== Data shown ==
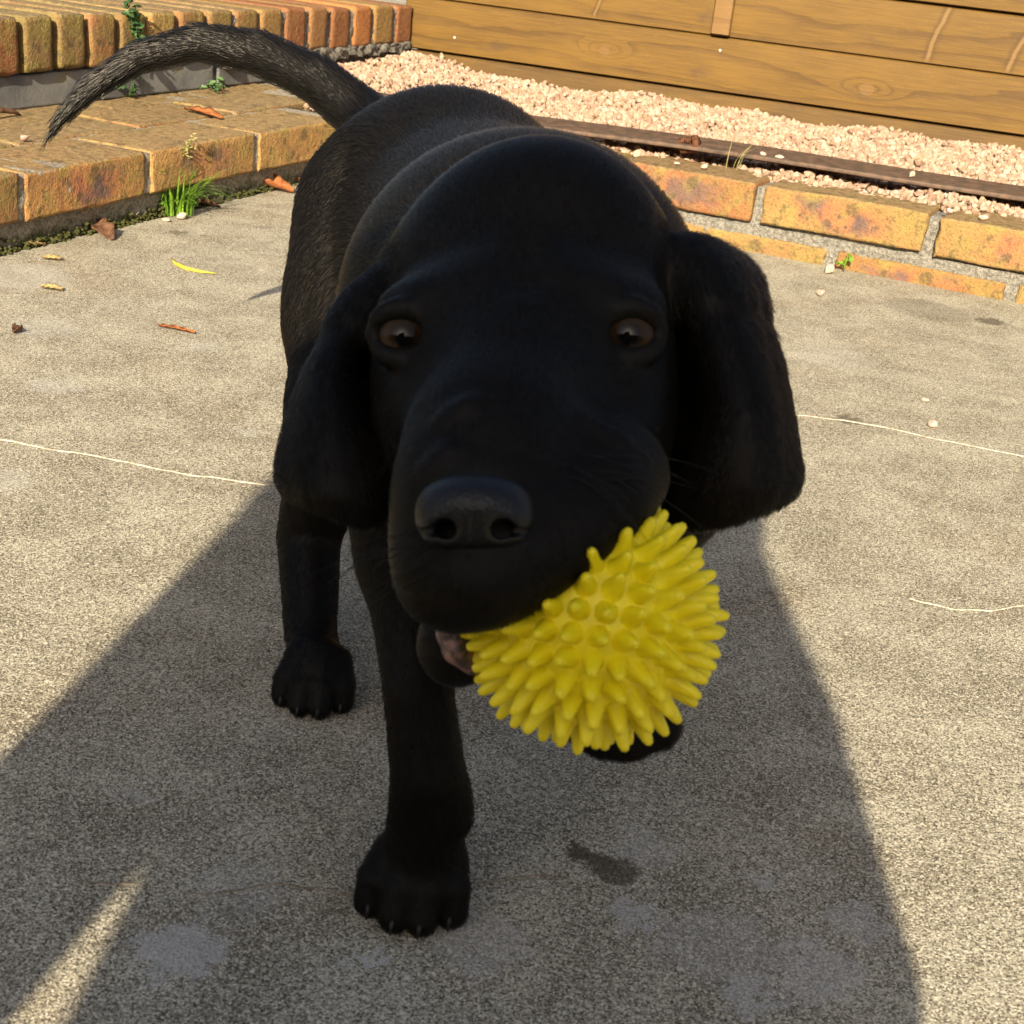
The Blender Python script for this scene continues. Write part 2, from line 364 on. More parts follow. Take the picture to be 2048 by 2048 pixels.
for row, off, ph in ((1, .153, -.07), (2, .262, .03)):
    t_ = -1.1 + ph
    while t_ < .58:
        put_brick(step, stretchers[(row + int(t_ * 10)) % 6], SD * (t_ + BL / 2) + SN * off, SANG, STOP - BH / 2 + .001 - .002 * (row == 2), BL + .004, color=random.choice([OCH, TAN, OCH, ORA]), flash=random.uniform(0, .5), mat=M['brick_moss'])
        t_ += BL + .0105

# --- upper wall: dark grey rendered blocks, a coping of bricks on edge
W0 = S0 + SN * .265
wall = tag(empty('garden_wall', (W0[0], W0[1], STOP)), 'low wall of grey blocks under a coping of upright bricks', 'wall')
t = NT('grey_render'); c = t.coord('Object'); n1 = t.noise(c, 14, 4, .6); n2 = t.noise(c, 160, 4, .65); n4 = t.noise(t.mapping(c, loc=(5, 1, 2)), 30, 4, .6)
col = t.mix(t.rng(n1, .35, .65), (.105, .108, .108), (.19, .19, .18)); col = t.mix(t.rng(n4, .56, .7, 0, .8), col, (.21, .18, .085)); col = t.mix(t.rng(n2, .6, .72, 0, .5), col, (.42, .38, .30))
M['grey_render'] = t.done(col, .8, t.bump(n2, .4, .0015), .3)
rough_box('mortar', (0, 0), SD, SN, -1.0, 1.245, .006, .24, -.06, .105, M['mortar'], wall, seed=9, amp=.0016, step=.012)
gj = [-.95, -.50, .06, .30, .585, .86]
for i, (a, b) in enumerate(zip(gj[:-1], gj[1:])):
    me = brick_mesh('block', b - a - .014, .05, .042, 300 + i, .003, .0008)
    q = SD * ((a + b) / 2) + SN * (.025 - .003)
    link('block', me, M['grey_render'], wall, (q[0], q[1], .0205), (0, 0, SANG))
rough_box('rendered_base', (0, 0), SD, SN, .86, 1.24, .004, .06, -.05, .040, M['mortar'], wall, seed=19, amp=.003, step=.009)
rj = [-1.0 + .0705 * i for i in range(16)] + [.136, .201, .266, .331, .399, .471, .545, .621, .695, .768, .848, .921, 1.003, 1.085, 1.176, 1.255]
rc_ = [MOS, OCH, MOS, RED, OCH, TAN] * 3
rc_ = rc_[:15] + [RED, MOS, MOS, ORA, MOS, (.40, .26, .09), ORA, OCH, ORA, YEL, RED, ORA, RED, (.43, .16, .05), YEL, RED, (.36, .20, .10)]
row_me = [brick_mesh('brick', .058, .215, .068, 200 + i, .0065, .0010) for i in range(5)]
for i, (a, b) in enumerate(zip(rj[:-1], rj[1:])):
    wid = b - a - (.011 if i < 25 else .017)
    q = SD * ((a + b) / 2 - .001) + SN * (.1075 - .012)
    put_brick(wall, row_me[i % 5], q, SANG, .045 + .033, wid, .058, color=rc_[i % len(rc_)], flash=0.0 if i > 22 else .25, mat=M['brick_moss'] if i < 24 else M['brick'], tilt=.012)
rough_box('mortar', (0, 0), SD, SN, .62, 1.25, -.0065, .20, .044, .106, M['mortar'], wall, seed=31, amp=.0018, step=.008)
rough_box('mortar_lip', (0, 0), SD, SN, .60, 1.25, -.012, .03, .028, .046, M['mortar'], wall, seed=29, amp=.0035, step=.009)

# paving of the terrace behind the coping (closes the top of the wall)
tb = [W0 + SN * .20 + SD * -2.2, W0 + SN * .20 + SD * 1.26, W0 + SN * 2.4 + SD * 1.26, W0 + SN * 2.4 + SD * -2.2]
V = [(p[0], p[1], z) for z in (0.0, STOP + .100) for p in tb]
terr = link('terrace', mesh('terrace', V, [(4, 5, 6, 7), (0, 1, 5, 4), (1, 2, 6, 5), (2, 3, 7, 6), (3, 0, 4, 7)]), M['mortar']); tag(terr, kind='structure')

# --- low brick kerb in front of the gravel
C0 = np.array([.363, 1.843]); CD = np.array([.924, -.383]); CD /= np.linalg.norm(CD); CN = np.array([-CD[1], CD[0]]); CANG = math.atan2(CD[1], CD[0])
kerb = tag(empty('brick_kerb', (C0[0], C0[1], 0)), 'yellow and red brick kerb holding back the pink gravel', 'kerb')
rough_box('mortar', (0, 0), CD, CN, -.76, 1.1, .004, .10, -.02, .034, M['mortar'], kerb, seed=41, amp=.0012, step=.006)
rough_box('mortar', (0, 0), CD, CN, -.76, 1.1, .0085, .10, .034, .0815, M['mortar'], kerb, seed=42, amp=.0010, step=.008)
uj = [-.735, -.52, -.300, -.102, .119, .341, .562, .784, 1.0]
uc = [(OCH, .3), (YEL, .2), ((.26, .105, .042), .8), ((.29, .18, .062), 1.0), ((.28, .175, .060), 1.0), (ORA, .7), (YEL, .5), (OCH, .6)]
for i, (a, b) in enumerate(zip(uj[:-1], uj[1:])):
    put_brick(kerb, stretchers[(i * 2 + 1) % 6], CD * ((a + b) / 2) + CN * (BW / 2 - .004), CANG, .0625, b - a - .014, color=uc[i][0], flash=uc[i][1])
lj = [-.66, -.44, -.216, .003, .226, .45, .67, .90]
lc = [(OCH, .1), (YEL, .1), (YEL, .1), ((.25, .13, .042), .9), (YEL, .1), (ORA, .3), (YEL, .2)]
for i, (a, b) in enumerate(zip(lj[:-1], lj[1:])):
    put_brick(kerb, stretchers[(i + 3) % 6], CD * ((a + b) / 2) + CN * (BW / 2 + .001), CANG, -.0030, b - a - .014, color=lc[i][0], flash=lc[i][1])

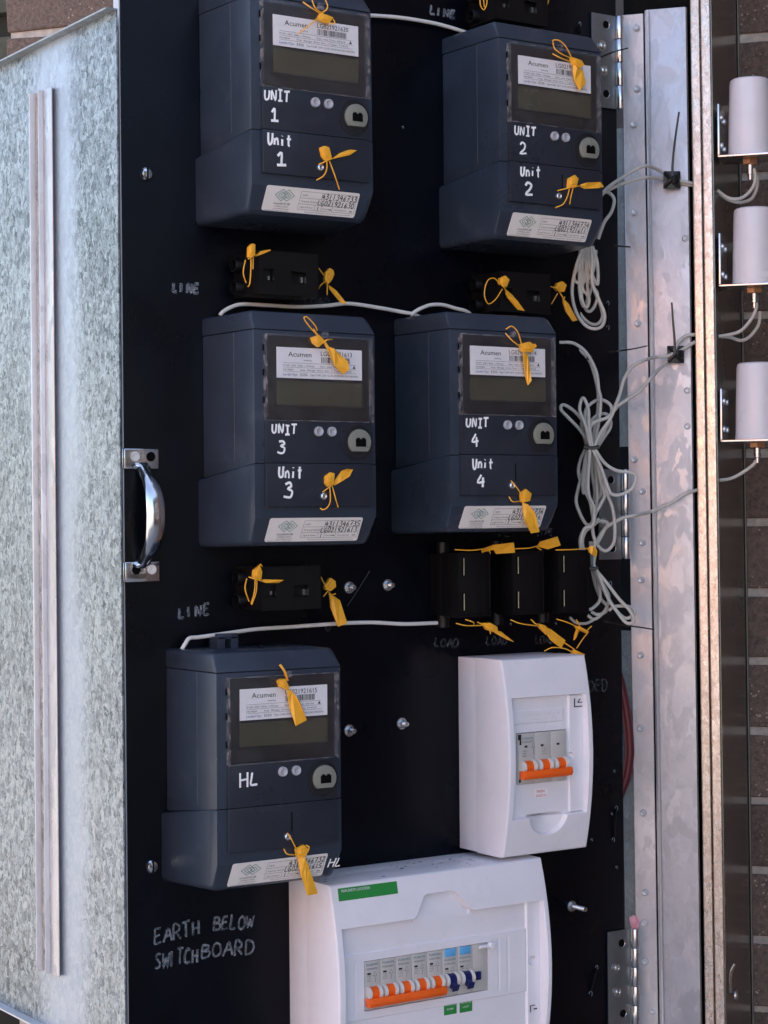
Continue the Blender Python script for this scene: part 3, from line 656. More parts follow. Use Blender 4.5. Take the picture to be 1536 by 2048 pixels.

== What is required ==
Quote the records in their entirety, keeping the wording exact and excluding pictures.

== Final result ==
The Blender Python script for this scene continues. Write part 2, from line 364 on. More parts follow. Take the picture to be 2048 by 2048 pixels.
for row, off, ph in ((1, .153, -.07), (2, .262, .03)):
    t_ = -1.1 + ph
    while t_ < .58:
        put_brick(step, stretchers[(row + int(t_ * 10)) % 6], SD * (t_ + BL / 2) + SN * off, SANG, STOP - BH / 2 + .001 - .002 * (row == 2), BL + .004, color=random.choice([OCH, TAN, OCH, ORA]), flash=random.uniform(0, .5), mat=M['brick_moss'])
        t_ += BL + .0105

# --- upper wall: dark grey rendered blocks, a coping of bricks on edge
W0 = S0 + SN * .265
wall = tag(empty('garden_wall', (W0[0], W0[1], STOP)), 'low wall of grey blocks under a coping of upright bricks', 'wall')
t = NT('grey_render'); c = t.coord('Object'); n1 = t.noise(c, 14, 4, .6); n2 = t.noise(c, 160, 4, .65); n4 = t.noise(t.mapping(c, loc=(5, 1, 2)), 30, 4, .6)
col = t.mix(t.rng(n1, .35, .65), (.105, .108, .108), (.19, .19, .18)); col = t.mix(t.rng(n4, .56, .7, 0, .8), col, (.21, .18, .085)); col = t.mix(t.rng(n2, .6, .72, 0, .5), col, (.42, .38, .30))
M['grey_render'] = t.done(col, .8, t.bump(n2, .4, .0015), .3)
rough_box('mortar', (0, 0), SD, SN, -1.0, 1.245, .006, .24, -.06, .105, M['mortar'], wall, seed=9, amp=.0016, step=.012)
gj = [-.95, -.50, .06, .30, .585, .86]
for i, (a, b) in enumerate(zip(gj[:-1], gj[1:])):
    me = brick_mesh('block', b - a - .014, .05, .042, 300 + i, .003, .0008)
    q = SD * ((a + b) / 2) + SN * (.025 - .003)
    link('block', me, M['grey_render'], wall, (q[0], q[1], .0205), (0, 0, SANG))
rough_box('rendered_base', (0, 0), SD, SN, .86, 1.24, .004, .06, -.05, .040, M['mortar'], wall, seed=19, amp=.003, step=.009)
rj = [-1.0 + .0705 * i for i in range(16)] + [.136, .201, .266, .331, .399, .471, .545, .621, .695, .768, .848, .921, 1.003, 1.085, 1.176, 1.255]
rc_ = [MOS, OCH, MOS, RED, OCH, TAN] * 3
rc_ = rc_[:15] + [RED, MOS, MOS, ORA, MOS, (.40, .26, .09), ORA, OCH, ORA, YEL, RED, ORA, RED, (.43, .16, .05), YEL, RED, (.36, .20, .10)]
row_me = [brick_mesh('brick', .058, .215, .068, 200 + i, .0065, .0010) for i in range(5)]
for i, (a, b) in enumerate(zip(rj[:-1], rj[1:])):
    wid = b - a - (.011 if i < 25 else .017)
    q = SD * ((a + b) / 2 - .001) + SN * (.1075 - .012)
    put_brick(wall, row_me[i % 5], q, SANG, .045 + .033, wid, .058, color=rc_[i % len(rc_)], flash=0.0 if i > 22 else .25, mat=M['brick_moss'] if i < 24 else M['brick'], tilt=.012)
rough_box('mortar', (0, 0), SD, SN, .62, 1.25, -.0065, .20, .044, .106, M['mortar'], wall, seed=31, amp=.0018, step=.008)
rough_box('mortar_lip', (0, 0), SD, SN, .60, 1.25, -.012, .03, .028, .046, M['mortar'], wall, seed=29, amp=.0035, step=.009)

# paving of the terrace behind the coping (closes the top of the wall)
tb = [W0 + SN * .20 + SD * -2.2, W0 + SN * .20 + SD * 1.26, W0 + SN * 2.4 + SD * 1.26, W0 + SN * 2.4 + SD * -2.2]
V = [(p[0], p[1], z) for z in (0.0, STOP + .100) for p in tb]
terr = link('terrace', mesh('terrace', V, [(4, 5, 6, 7), (0, 1, 5, 4), (1, 2, 6, 5), (2, 3, 7, 6), (3, 0, 4, 7)]), M['mortar']); tag(terr, kind='structure')

# --- low brick kerb in front of the gravel
C0 = np.array([.363, 1.843]); CD = np.array([.924, -.383]); CD /= np.linalg.norm(CD); CN = np.array([-CD[1], CD[0]]); CANG = math.atan2(CD[1], CD[0])
kerb = tag(empty('brick_kerb', (C0[0], C0[1], 0)), 'yellow and red brick kerb holding back the pink gravel', 'kerb')
rough_box('mortar', (0, 0), CD, CN, -.76, 1.1, .004, .10, -.02, .034, M['mortar'], kerb, seed=41, amp=.0012, step=.006)
rough_box('mortar', (0, 0), CD, CN, -.76, 1.1, .0085, .10, .034, .0815, M['mortar'], kerb, seed=42, amp=.0010, step=.008)
uj = [-.735, -.52, -.300, -.102, .119, .341, .562, .784, 1.0]
uc = [(OCH, .3), (YEL, .2), ((.26, .105, .042), .8), ((.29, .18, .062), 1.0), ((.28, .175, .060), 1.0), (ORA, .7), (YEL, .5), (OCH, .6)]
for i, (a, b) in enumerate(zip(uj[:-1], uj[1:])):
    put_brick(kerb, stretchers[(i * 2 + 1) % 6], CD * ((a + b) / 2) + CN * (BW / 2 - .004), CANG, .0625, b - a - .014, color=uc[i][0], flash=uc[i][1])
lj = [-.66, -.44, -.216, .003, .226, .45, .67, .90]
lc = [(OCH, .1), (YEL, .1), (YEL, .1), ((.25, .13, .042), .9), (YEL, .1), (ORA, .3), (YEL, .2)]
for i, (a, b) in enumerate(zip(lj[:-1], lj[1:])):
    put_brick(kerb, stretchers[(i + 3) % 6], CD * ((a + b) / 2) + CN * (BW / 2 + .001), CANG, -.0030, b - a - .014, color=lc[i][0], flash=lc[i][1])

Continue the Blender Python script for this scene: part 3, from line 656. More parts follow. Use Blender 4.5. Take the picture to be 1536 by 2048 pixels.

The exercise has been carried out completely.